Esposa também beneficiou
Para celebrar o contrato de compra e venda de um carro, em 2017, o vendedor João Pereira, de 41 anos, pediu ao cliente para fotocopiar os seus cartões de cidadão e de contribuinte e uma declaração de IRS.
"Aproveitando os dados pessoais de José Couto e com vista a desonerar-se do pagamento de taxas de portagens das autoestradas por onde o próprio e a sua companheira - funcionária da mesma empresa - viessem a circular com dois veículos que lhes estavam distribuídos pelo stand, o arguido engendrou um plano para utilizar a Via Verde sem que viesse a ser responsabilizado pelas correspondentes dívidas", lê-se na acusação do Ministério Público (MP).
Fisco não dá cavaco
O arguido adquiriu dois "identificadores" de Via Verde, indicando como titular do contrato o ofendido e apondo o respetivo NIF (número de identificação fiscal).
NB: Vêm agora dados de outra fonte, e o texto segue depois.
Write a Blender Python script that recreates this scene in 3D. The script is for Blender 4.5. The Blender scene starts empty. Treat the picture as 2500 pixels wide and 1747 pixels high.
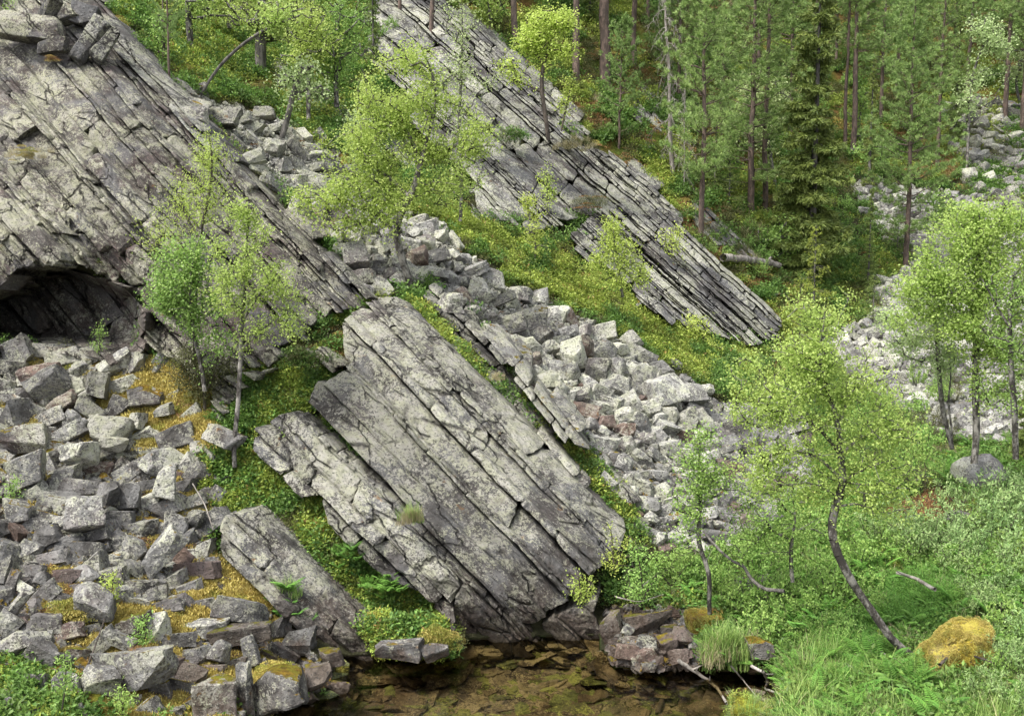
import bpy, bmesh, math, random
import numpy as np
from mathutils import Vector, Matrix, noise as mnoise
R=math.radians
sc=bpy.context.scene
COL=sc.collection
# ------------------------------------------------------------ camera, sky, sun, exposure
CAMZ=6.0; PITCH=R(-7.0); FPX=2432.0; CU,CV=1250.0,873.5
cd=bpy.data.cameras.new('camera'); cam=bpy.data.objects.new('camera',cd); COL.objects.link(cam)
cd.sensor_width=36; cd.lens=36*FPX/2500.0; cd.clip_end=600; cd.clip_start=0.1
cam.location=(0,0,CAMZ); cam.rotation_euler=(R(90)+PITCH,0,0); sc.camera=cam
w=bpy.data.worlds.new('World'); sc.world=w; w.use_nodes=True
nt=w.node_tree; bg=nt.nodes['Background']; sky=nt.nodes.new('ShaderNodeTexSky'); sky.sky_type='NISHITA'
SUN_EL,SUN_ROT=R(58),R(232)
sky.sun_disc=False; sky.sun_elevation=SUN_EL; sky.sun_rotation=SUN_ROT; sky.dust_density=4; sky.air_density=1.0; sky.ozone_density=1
hs=nt.nodes.new('ShaderNodeHueSaturation'); hs.inputs['Saturation'].default_value=0.22
nt.links.new(sky.outputs[0],hs.inputs['Color']); nt.links.new(hs.outputs[0],bg.inputs['Color']); bg.inputs['Strength'].default_value=0.125
sl=bpy.data.lights.new('sun','SUN'); sl.energy=1.5; sl.angle=R(11); sl.color=(1,0.945,0.84)
so=bpy.data.objects.new('sun',sl); COL.objects.link(so)
# direction to the sun: rotation 0 = +Y, clockwise
sd=Vector((math.sin(SUN_ROT)*math.cos(SUN_EL), math.cos(SUN_ROT)*math.cos(SUN_EL), math.sin(SUN_EL)))
so.rotation_euler=sd.to_track_quat('Z','Y').to_euler(); so.location=(0,0,40)
sc.view_settings.view_transform='Standard'; sc.view_settings.look='None'; sc.view_settings.gamma=1; sc.view_settings.use_curve_mapping=False
sc.view_settings.exposure=1.42
sc.render.engine='CYCLES'
sc.cycles.max_bounces=8; sc.cycles.diffuse_bounces=3; sc.cycles.transparent_max_bounces=12; sc.cycles.use_denoising=False
try: sc.cycles.use_denoising=True; sc.cycles.denoiser='OPENIMAGEDENOISE'
except Exception: pass

# ------------------------------------------------------------ helpers
cp,sp_=math.cos(PITCH),math.sin(PITCH)
def P(u,v,Y):
    """photo pixel + distance along the ground axis -> point"""
    u=np.asarray(u,float); v=np.asarray(v,float); Y=np.asarray(Y,float)
    x=(u-CU)/FPX; y=-(v-CV)/FPX
    dy=cp-y*sp_; dz=sp_+y*cp
    return np.stack(np.broadcast_arrays(x/dy*Y, Y, CAMZ+dz/dy*Y),axis=-1)
def rz(v): 
    y=-(np.asarray(v,float)-CV)/FPX
    return (sp_+y*cp)/(cp-y*sp_)
def mpp(Y): return Y/FPX   # metres in a photo pixel

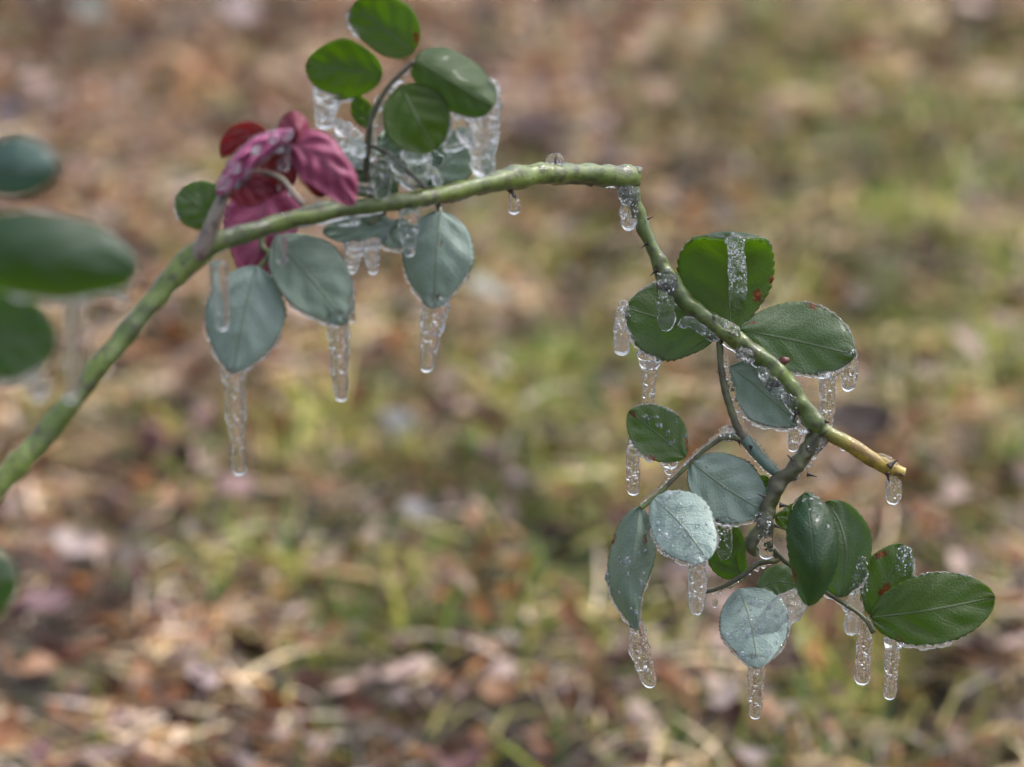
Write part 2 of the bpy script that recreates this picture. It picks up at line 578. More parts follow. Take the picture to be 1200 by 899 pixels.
def strips(name, n, length, width, seg, flat, lift, pal_fn, mat, keep_fn, curl=0.6):
    """n grass blades or straws as bent strips in one mesh"""
    x, y = scatter(n)
    px, py = to_px(x, y)
    k = keep_fn(x, y, px, py)
    x, y, px, py = x[k], y[k], px[k], py[k]
    n = len(x)
    L = rng.uniform(*length, n)
    W = rng.uniform(*width, n)
    az = rng.uniform(0, 2 * np.pi, n)
    el = np.radians(rng.uniform(*flat, n))
    z0 = gz(x, y) + rng.uniform(*lift, n)
    col = pal_fn(n, px, py)
    t = np.linspace(0, 1, seg + 1)
    V = np.zeros((n, seg + 1, 2, 3))
    cx, cy, cz = x.copy(), y.copy(), z0.copy()
    turn = rng.normal(0, curl, n)
    droop = rng.uniform(0.2, 1.2, n)
    tw = rng.uniform(-0.9, 0.9, n)
    for i in range(seg + 1):
        a = az + turn * t[i]
        e = el - droop * t[i] * (0.6 if flat[1] < 60 else 1.0)
        if i:
            cx = cx + np.cos(a) * np.cos(e) * L / seg
            cy = cy + np.sin(a) * np.cos(e) * L / seg
            cz = np.maximum(cz + np.sin(e) * L / seg, gz(cx, cy) + 0.002)
        hw = W * 0.5 * (1 - 0.85 * t[i] ** 2.2)
        sx, sy = -np.sin(a), np.cos(a)
        if i == 0:
            clump = nz2(x, y, 26.0, 1.7)
            col = col * np.clip(1.12 + 2.3 * clump, 0.10, 2.4)[:, None]
        V[:, i, 0] = np.stack([cx - sx * hw * np.cos(tw), cy - sy * hw * np.cos(tw), cz - hw * np.sin(tw)], -1)
        V[:, i, 1] = np.stack([cx + sx * hw * np.cos(tw), cy + sy * hw * np.cos(tw), cz + hw * np.sin(tw)], -1)
    V = V.reshape(-1, 3)
    b = np.arange(n)[:, None] * (seg + 1) * 2
    q = np.concatenate([np.stack([b + 2 * i, b + 2 * i + 1, b + 2 * i + 3, b + 2 * i + 2], -1) for i in range(seg)], 1).reshape(-1, 4)
    return big_mesh(name, V, q, np.repeat(col, (seg + 1) * 2, axis=0), mat)


def big_mesh(name, V, Q, vcol, mat):
    me = bpy.data.meshes.new(name)
    k = Q.shape[1]
    me.vertices.add(len(V))
    me.vertices.foreach_set('co', V.astype(np.float32).ravel())
    me.loops.add(Q.size)
    me.loops.foreach_set('vertex_index', Q.astype(np.int32).ravel())
    me.polygons.add(len(Q))
    me.polygons.foreach_set('loop_start', (np.arange(len(Q)) * k).astype(np.int32))
    me.polygons.foreach_set('use_smooth', np.ones(len(Q), dtype=bool))
    a = me.attributes.new('col', 'FLOAT_COLOR', 'POINT')
    a.data.foreach_set('color', np.concatenate([vcol, np.ones((len(V), 1))], 1).astype(np.float32).ravel())
    me.materials.append(mat)
    me.update(calc_edges=True)
    me.validate()
    return me


def pick(pal, n, wts):
    wts = np.asarray(wts, float)
    if wts.ndim == 1:
        wts = np.broadcast_to(wts, (n, len(wts)))
    c = np.cumsum(wts / wts.sum(1, keepdims=True), 1)
    i = (rng.uniform(0, 1, (n, 1)) > c).sum(1).clip(0, wts.shape[1] - 1)
    return np.asarray(pal)[i] * rng.uniform(0.68, 1.25, (n, 1))


STRAW_PAL = [srgb(226, 204, 170), srgb(192, 156, 114), srgb(162, 110, 68), srgb(214, 196, 182), srgb(130, 98, 76), srgb(74, 52, 42), srgb(172, 160, 154), srgb(172, 162, 96)]
GRASS_PAL = [srgb(126, 138, 54), srgb(160, 156, 74), srgb(96, 120, 52), srgb(84, 130, 42), srgb(186, 176, 112), srgb(80, 104, 72)]
LEAF_PAL = [srgb(140, 94, 66), srgb(164, 124, 96), srgb(94, 60, 48), srgb(196, 170, 160), srgb(136, 120, 118), srgb(54, 36, 32), srgb(160, 106, 66), srgb(126, 92, 92)]


def straw_cols(n, px, py):
    o = field(px, py, ORANGE)[:, None]
    g = field(px, py, GREEN)[:, None]
    w0 = np.array([1.5, 1.4, 0.7, 1.1, 0.9, 0.6, 0.7, 0.3])[None]
    return pick(STRAW_PAL, n, w0 + o * np.array([0.6, 1.5, 2.4, 0.8, 1.0, 0.5, 0, 0])[None] + g * np.array([0.5, 0, 0, 0, 0, 0, 0.3, 2.2])[None])


def leaf_cols(n, px, py):
    o = field(px, py, ORANGE)[:, None]
    w0 = np.array([1.2, 1.0, 1.1, 0.8, 0.9, 0.9, 0.4, 0.6])[None]
    return pick(LEAF_PAL, n, w0 + o * np.array([1.8, 1, .5, .6, 0, 0, 1.8, 0])[None])


def grass_cols(n, px, py):
    return pick(GRASS_PAL, n, [1.3, 1.3, 0.9, 0.7, 1.0, 0.5])


def keep_straw(x, y, px, py):
    dk = field(px, py, DARK)
    nn = nz2(x, y, 6.0, 3.0)
    return rng.uniform(0, 1, len(x)) < np.clip(0.95 - 0.85 * dk - 0.15 * field(px, py, GREEN) - 0.55 * (nn < -0.12) - 0.6 * (nz2(x, y, 17.0, 4.0) < -0.12), 0.03, 1)


def keep_grass(x, y, px, py):
    g = field(px, py, GREEN)
    out = (px < -150) | (px > 1350) | (py < -250) | (py > 1200)
    nn = nz2(x, y, 4.0, 9.0)
    p = np.where(out, 0.35 + 0.5 * nn, 0.04 + 1.35 * g * (0.6 + 1.7 * nz2(x, y, 11.0, 5.0)))
    return rng.uniform(0, 1, len(x)) < p


straw = link('dry_grass', strips('dry_grass', 80000, (0.02, 0.075), (0.0011, 0.0030), 4, (-4, 26), (0.002, 0.022), straw_cols, M_STRAW, keep_straw))
tag(straw, 'tan dry grass matted over the ground, far out of focus', 'dry grass', kind='stuff')
grass = link('green_grass', strips('green_grass', 62000, (0.025, 0.07), (0.0014, 0.0036), 4, (25, 80), (0.0, 0.012), grass_cols, M_GRASS, keep_grass))
tag(grass, 'yellow green living grass in blurred patches among the straw', 'grass', kind='stuff')


def leaf_grid(nt_, ns_, length, width, peak, curl_l, curl_w, seed, lobes=0.0):
    t = np.linspace(0, 1, nt_)
    s = np.linspace(-1, 1, ns_)
    a = math.log(0.5) / math.log(peak)
    w_ = np.sin(np.pi * np.clip(t, 1e-4, 1) ** a) ** 0.8 * (1 + lobes * np.sin(t * 17 + seed)) * width / 2
    x = (t - 0.5) * length
    X = np.repeat(x[:, None], ns_, 1)
    Y = w_[:, None] * s[None]
    Z = curl_l * length * (2 * t[:, None] - 1) ** 2 + curl_w * width * (s[None] ** 2) * (w_[:, None] / (width / 2)) \
        + 0.06 * width * np.sin(5 * t[:, None] + seed) * np.cos(3 * s[None] + seed)
    return np.stack([X, Y, Z], -1)


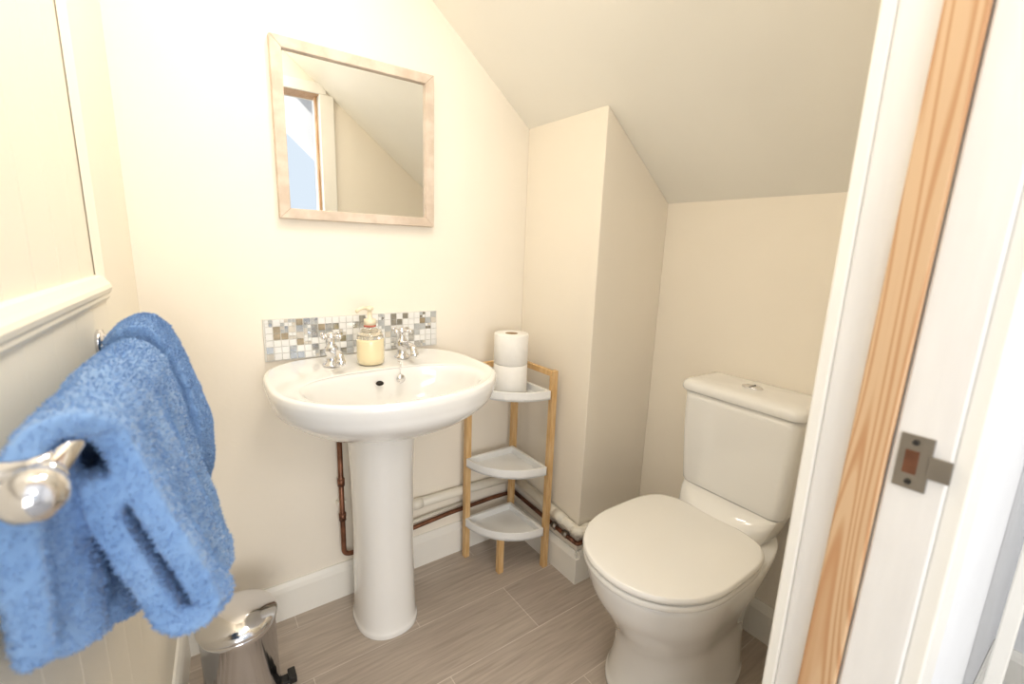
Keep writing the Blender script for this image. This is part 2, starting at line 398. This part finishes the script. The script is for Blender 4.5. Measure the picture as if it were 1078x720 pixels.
# ------------------------------------------------------------------ toilet (faces -x)
TY=Y(.61)
def egg(lf,lb,hw,n=72,nb=3.0,wf=1.15):
    lc=lf-hw*wf; o=[]
    for j in range(n):
        a=2*pi*j/n; c=math.cos(a); s_=math.sin(a)
        if c>=0: l=lc+(lf-lc)*abs(c)**(2/2.1); w=hw*math.copysign(abs(s_)**(2/2.1),s_)
        else: l=lc-(lc-lb)*abs(c)**(2/nb); w=hw*math.copysign(abs(s_)**(2/nb),s_)
        o.append((XR-l,TY+w))
    return o
b=MB('toilet')
b.loft([ring(egg(.535,.10,.142),0),ring(egg(.535,.10,.142),.012),ring(egg(.527,.10,.136),.03),ring(egg(.515,.10,.127),.10),ring(egg(.525,.10,.127),.18),ring(egg(.565,.10,.144),.25),ring(egg(.608,.08,.164),.32),ring(egg(.628,.05,.175),.375),ring(egg(.632,.04,.176),.40),ring(egg(.62,.05,.165),.405)],'ceramic',interp=4)
b.loft([ring(egg(.235,.02,.085,nb=6,wf=.7),.30),ring(egg(.24,.02,.12,nb=6,wf=.5),.40),ring(egg(.215,.02,.135,nb=6,wf=.4),.45),ring(egg(.185,.02,.14,nb=6,wf=.3),.474)],'ceramic',interp=4)
def slab(zb,zt_,lf,lb,hw,key,r=.006,dome=0):
    E=lambda k: egg(lf-k,lb+k,hw-k,nb=4.2)
    rr=[ring(E(r),zb),ring(E(r*.3),zb+r*.3),ring(E(0),zb+r),ring(E(0),zt_-r),ring(E(r*.3),zt_-r*.3),ring(E(r),zt_),ring(E(.04),zt_+dome*.5),ring(E(.1),zt_+dome)]
    b.loft(rr,key,interp=2)
slab(.406,.422,.642,.215,.183,'seat',.005)
slab(.425,.443,.644,.21,.185,'seat',.007,.003)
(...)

Só forneceu os seus próprios dados no que respeita à morada fiscal e ao número de telemóvel. Posteriormente, de fevereiro a junho de 2018, o arguido e a companheira circularam na A3, originando uma dívida de 199,60 euros a título de taxas e de 353,60 a título de custos administrativos, no total de 553,20 euros.
"Tais valores vieram a ser objeto de execução pela Autoridade Tributária, pelo que, acrescidos de juros de mora, coimas e custas, se cifraram em 4109,09 euros, cujo pagamento veio a ser solicitado ao ofendido e resultou na penhora do respetivo salário", diz o MP.
Em novembro de 2021, o Tribunal Administrativo e Fiscal do Porto atestou que o executado fora burlado e decretou "a extinção do procedimento contraordenacional, e, consequentemente, o arquivamento dos autos". Logo no mês seguinte, a vítima invocou aquela sentença para pedir ao Fisco a suspensão da penhora. Sem resposta, repetiria o pedido, em junho, mas o Fisco voltou a não dar cavaco.
Fisco instado a extinguir penhoras
A advogada do lesado, Carla Freitas, informou a Autoridade Tributária e Aduaneira (AT) de que estão extintos, por decisão judicial, os processos de execução fiscal, para que as respetivas penhoras fossem suspensas e o dinheiro cobrado fosse devolvido.
Finanças e Brisa no passa-culpas
A advogada recebeu uma resposta que reputa de "surreal", a de que a AT e a Brisa "não se entendem sobre quem tem de extinguir o processo" à ordem do qual o ordenado do seu cliente continua penhorado.
Dinheiro devolvido sem juros
Quando penhora, a Autoridade Tributária cobra juros à taxa legal. Mas, se vier a devolver dinheiro indevidamente cobrado, não paga juros pelo atraso na execução da sentença, neste caso desde 2021.
Contribuintes burlados e desgraçados pelo Fisco
O diretor de uma agência bancária de Braga, com 35 anos de gestão no setor, disse ao JN que os casos de burla com roubo de identidade são frequentes e atingem quer cidadãos portugueses quer estrangeiros que aguardam autorização de residência ou receberam ordem de expulsão. As dívidas, que não contraíram, de portagens, uso de telemóveis e outras dão origem a penhoras e os bancos são obrigadas a executá-las por virem das Finanças ou dos tribunais. "Conheço casos de cidadãos que ficaram em situação de penúria e com problemas mentais graves, por causa destas burlas e pela insensibilidade do Fisco e de outras instituições face à evidência de que aqueles foram burlados", garantiu.